Media & Insights
April 2, 2025
Ordinarily, the prevailing party in a civil action is entitled to recover litigation costs. (Code Civ. Proc., § 1032, subds. (a)(4), (b).)
Code of Civil Procedure section 998 modifies this rule. When a plaintiff rejects or fails to timely accept a qualifying settlement offer from the defense, and then fails to obtain a more favorable judgment, the plaintiff is not entitled to postoffer litigation costs and must pay some or all of the defendant’s postoffer litigation costs. (Code Civ. Proc., § 998, subd. (c)(1).) The question addressed by the Supreme Court in this case is whether this rule applies where the parties settle prior to trial.
Plaintiffs alleged their newly purchased car was a lemon, and asked the defendant manufacturer to repurchase the car pursuant to the Song-Beverly Consumer Warranty Act. (Civ. Code, § 1793.2, subd. (d)(2).) Defendant declined, and plaintiffs sued.
Prior to trial, defendant made two separate settlement offers. Plaintiffs responded to neither, and the offers were deemed withdrawn. (Code Civ. Proc., § 998, subd. (b)(2).) Months later, the parties agreed to settle.
Defendant agreed to pay plaintiffs an amount less than that offered in defendant’s second settlement offer, and plaintiffs agreed to dismiss their complaint with prejudice. Plaintiffs then moved to recover their costs as the prevailing party. Defendant argued that by rejecting its second settlement offer, and ultimately settling for less, plaintiffs had not “obtain[ed] a more favorable judgment,” and therefore could not recover any postoffer costs. (Code Civ. Proc., § 998, subd. (c) [when a defendant makes a settlement offer which is rejected or deemed withdrawn, and “the plaintiff fails to obtain a more favorable judgment or award,” the plaintiff “shall not recover postoffer costs” and must pay some or all of the defendant’s postoffer costs].)
The trial court disagreed, holding that section 998’s cost-shifting provisions were never triggered because the parties settled before trial and therefore no judgment was rendered. The Court of Appeal reversed. (Madrigal v. Hyundai Motor America (2023) 90 Cal.App.5th 385.)
The Supreme Court affirmed the Court of Appeal’s reversal.
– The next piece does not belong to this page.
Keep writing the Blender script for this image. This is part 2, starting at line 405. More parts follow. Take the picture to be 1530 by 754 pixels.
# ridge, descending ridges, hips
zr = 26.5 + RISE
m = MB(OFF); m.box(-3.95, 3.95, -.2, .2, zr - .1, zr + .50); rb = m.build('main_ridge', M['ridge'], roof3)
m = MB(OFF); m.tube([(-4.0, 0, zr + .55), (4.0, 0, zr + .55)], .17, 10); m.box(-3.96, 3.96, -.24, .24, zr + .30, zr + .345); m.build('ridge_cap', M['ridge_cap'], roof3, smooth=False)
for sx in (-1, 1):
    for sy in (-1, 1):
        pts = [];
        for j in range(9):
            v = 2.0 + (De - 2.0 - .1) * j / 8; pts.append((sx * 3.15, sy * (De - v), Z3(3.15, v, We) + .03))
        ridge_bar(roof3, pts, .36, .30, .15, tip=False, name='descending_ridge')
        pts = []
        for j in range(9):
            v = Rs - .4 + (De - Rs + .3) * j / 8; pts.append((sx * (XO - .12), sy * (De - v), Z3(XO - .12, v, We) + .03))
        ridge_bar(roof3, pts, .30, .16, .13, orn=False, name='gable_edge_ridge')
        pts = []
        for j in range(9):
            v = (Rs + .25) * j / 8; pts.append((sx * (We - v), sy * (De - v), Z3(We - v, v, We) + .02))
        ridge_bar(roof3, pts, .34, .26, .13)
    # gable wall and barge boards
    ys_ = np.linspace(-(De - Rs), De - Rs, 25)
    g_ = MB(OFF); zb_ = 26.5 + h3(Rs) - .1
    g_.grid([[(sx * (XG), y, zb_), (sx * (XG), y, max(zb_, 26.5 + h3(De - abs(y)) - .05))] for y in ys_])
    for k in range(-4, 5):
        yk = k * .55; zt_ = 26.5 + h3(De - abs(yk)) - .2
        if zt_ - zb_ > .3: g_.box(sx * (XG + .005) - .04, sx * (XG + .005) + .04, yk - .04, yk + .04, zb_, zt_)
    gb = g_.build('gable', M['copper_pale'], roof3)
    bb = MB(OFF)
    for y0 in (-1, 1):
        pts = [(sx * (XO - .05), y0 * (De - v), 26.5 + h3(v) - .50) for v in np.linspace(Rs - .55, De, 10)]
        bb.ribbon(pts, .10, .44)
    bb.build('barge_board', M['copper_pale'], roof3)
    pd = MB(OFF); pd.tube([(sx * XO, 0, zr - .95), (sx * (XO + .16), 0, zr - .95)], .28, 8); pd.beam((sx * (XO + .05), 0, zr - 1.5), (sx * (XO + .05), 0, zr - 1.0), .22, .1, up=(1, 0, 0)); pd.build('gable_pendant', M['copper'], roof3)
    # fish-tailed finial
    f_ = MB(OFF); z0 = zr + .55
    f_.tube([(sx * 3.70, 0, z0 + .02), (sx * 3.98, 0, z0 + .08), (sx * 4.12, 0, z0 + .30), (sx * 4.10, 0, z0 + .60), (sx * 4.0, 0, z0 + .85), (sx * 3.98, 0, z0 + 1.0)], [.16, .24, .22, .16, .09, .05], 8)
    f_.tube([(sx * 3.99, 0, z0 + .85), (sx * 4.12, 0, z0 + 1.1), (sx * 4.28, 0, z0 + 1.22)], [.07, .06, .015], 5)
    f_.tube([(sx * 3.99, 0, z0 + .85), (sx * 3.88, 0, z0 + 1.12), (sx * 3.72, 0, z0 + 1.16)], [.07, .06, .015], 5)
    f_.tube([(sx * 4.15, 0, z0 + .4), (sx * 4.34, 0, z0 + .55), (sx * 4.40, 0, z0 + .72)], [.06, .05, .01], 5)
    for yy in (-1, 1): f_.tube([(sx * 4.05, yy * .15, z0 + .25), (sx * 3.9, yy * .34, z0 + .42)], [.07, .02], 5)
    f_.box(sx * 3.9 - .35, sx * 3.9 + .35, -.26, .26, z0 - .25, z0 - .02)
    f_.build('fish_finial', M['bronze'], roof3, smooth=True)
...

The Court rejected the trial court’s narrow reading of section 998, noting that section 998 contains no requirement “that the case be resolved by trial,” and interpreted “judgment” broadly, to include the results of settlements, as well as trials. (Typed opn. 11.) For section 998’s “ ‘carrot and stick’ approach to encourag[ing] pretrial settlement” to work, cost-shifting must apply “even to cases that settle before trial but after rejection of an offer.” (Typed opn. 13.)